The holidays were particularly good to me, especially in one respect — thanks to a gift certificate and the idiocy of some crackheads in San Francisco who clearly needed some money to support their habits, I picked up three of the PSB reissues from earlier this year, along with getting two more a couple of days later. Saying that albums like Actually and Behaviour are important to me is understating the case — somehow even the suggestion of a Tennant/Lowe credit on something captures a feeling in me that few other acts can touch, and more on that, perhaps, in a future article.
“The End of the World,” the penultimate track on Behaviour, was always a favorite of mine, one of those album cuts that you have to dig a little deeper for.
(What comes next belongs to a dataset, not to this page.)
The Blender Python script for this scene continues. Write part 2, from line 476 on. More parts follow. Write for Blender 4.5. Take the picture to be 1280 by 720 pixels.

Reading the liner notes and seeing how the two were blown away by Depeche Mode’s Violator to the point where the guitar on the song is a specific tribute to “Enjoy the Silence” was intriguing enough, but the real revelation was the song itself, again — one I hadn’t heard for some time, but which immediately leaped again to my memory and has been staying there since. If songs are so often meant or said to soundtrack teenage melodramas, then “The End of the World” is special because it’s *about* such a melodrama, one that revels in it even as the delivery and arrangement and more are so purely, wonderfully Pet Shop Boys, that supposed dryness that covers up empathy, that call to recognize that it is ‘just a boy or a girl, it’s not the end of the world’ — but still, it IS.
It begs for a cover version, no, many cover versions, it could work so many different ways in different singers’ hands. Imagine Britney using it as a last kissoff to younger days, think of Jarvis’ jaundiced but hurt-filled croon, consider how a glitch-crumble in the ear could succeed as well as a bombastic storm. But could it top the original?